The triple stroke victim has been sleeping on the settee for months.

Council tenant Ann Ferriday, aged 59, from Stoke-on-Trent, has been living at her current home for nearly a decade because the property was suitable for a stairlift.

But seizures mean the triple stroke victim can no longer use the stairlift and she has been sleeping on the settee downstairs for months.

Now Stoke-on-Trent City Council has found a bungalow for Ann – after she turned down a room at a hotel, reports StokeonTrentLive.

Ann, who uses a walking stick, has a history of anxiety and depression, and is partially deaf.
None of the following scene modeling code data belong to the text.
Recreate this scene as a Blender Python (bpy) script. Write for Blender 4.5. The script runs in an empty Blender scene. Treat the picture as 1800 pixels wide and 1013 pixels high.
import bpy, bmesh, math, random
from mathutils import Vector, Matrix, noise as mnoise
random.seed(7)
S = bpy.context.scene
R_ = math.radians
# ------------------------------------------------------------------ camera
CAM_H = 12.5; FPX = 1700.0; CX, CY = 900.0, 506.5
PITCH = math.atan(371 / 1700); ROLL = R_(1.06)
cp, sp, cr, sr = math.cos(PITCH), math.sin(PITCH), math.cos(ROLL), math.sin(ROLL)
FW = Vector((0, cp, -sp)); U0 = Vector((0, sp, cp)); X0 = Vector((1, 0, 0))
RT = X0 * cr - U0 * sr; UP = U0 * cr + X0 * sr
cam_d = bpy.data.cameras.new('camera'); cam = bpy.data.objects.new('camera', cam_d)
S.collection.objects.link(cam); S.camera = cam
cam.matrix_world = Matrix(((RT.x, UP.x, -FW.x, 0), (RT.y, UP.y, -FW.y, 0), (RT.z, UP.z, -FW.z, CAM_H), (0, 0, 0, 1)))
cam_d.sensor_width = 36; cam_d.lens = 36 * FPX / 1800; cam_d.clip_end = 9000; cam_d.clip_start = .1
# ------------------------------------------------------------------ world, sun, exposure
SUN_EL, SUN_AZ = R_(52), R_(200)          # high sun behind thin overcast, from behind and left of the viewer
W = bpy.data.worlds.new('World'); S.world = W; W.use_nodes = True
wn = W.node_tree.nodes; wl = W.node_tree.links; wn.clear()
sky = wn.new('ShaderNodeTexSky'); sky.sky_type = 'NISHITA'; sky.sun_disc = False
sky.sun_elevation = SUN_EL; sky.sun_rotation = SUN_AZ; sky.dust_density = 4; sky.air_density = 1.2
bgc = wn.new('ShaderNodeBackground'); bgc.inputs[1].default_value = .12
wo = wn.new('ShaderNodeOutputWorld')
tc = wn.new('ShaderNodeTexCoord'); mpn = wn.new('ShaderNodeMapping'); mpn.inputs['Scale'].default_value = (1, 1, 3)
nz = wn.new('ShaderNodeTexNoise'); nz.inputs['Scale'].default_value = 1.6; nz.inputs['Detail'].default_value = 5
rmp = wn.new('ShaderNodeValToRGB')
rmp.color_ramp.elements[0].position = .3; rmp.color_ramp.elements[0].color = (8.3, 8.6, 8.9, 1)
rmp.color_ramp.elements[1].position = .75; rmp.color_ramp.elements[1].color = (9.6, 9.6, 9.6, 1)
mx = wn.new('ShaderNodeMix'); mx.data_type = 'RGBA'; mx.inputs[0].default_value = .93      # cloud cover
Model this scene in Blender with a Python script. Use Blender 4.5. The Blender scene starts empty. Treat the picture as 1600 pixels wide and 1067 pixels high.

She said: “My condition affects me badly because I can’t get up the stairs anymore. My social worker says I’ve got to move because I can’t climb the stairs – and I’m paying out £170-a-month in bedroom tax while I am here.

“The council offered me a place in The Crown Hotel which is not suitable for my needs. I have anxiety and depression and I can’t mix with people from there. The council was not understanding my needs.

“Then they offered me a room at Bradeley Village which is what I can’t understand. That room is £150 per week which they said they would pay the full amount for but they won’t pay the full amount on the house where I live now.”

She added: “The council has got a duty of care towards me. All I want is for them to move me into a bungalow so I am happy and can be safe. I am not safe in a three-bedroom house if I have to sleep downstairs.”

Councillor Carl Edwards, cabinet member for housing, said: “We have been working closely with Ann Ferriday on her housing needs, including offering accommodation which was turned down.

“She had specifically asked for bungalow accommodation, but due to the demand for this type of housing, it is not always readily available. Happily we are now able to identify a suitable bungalow for Ms Ferriday which meets her needs.”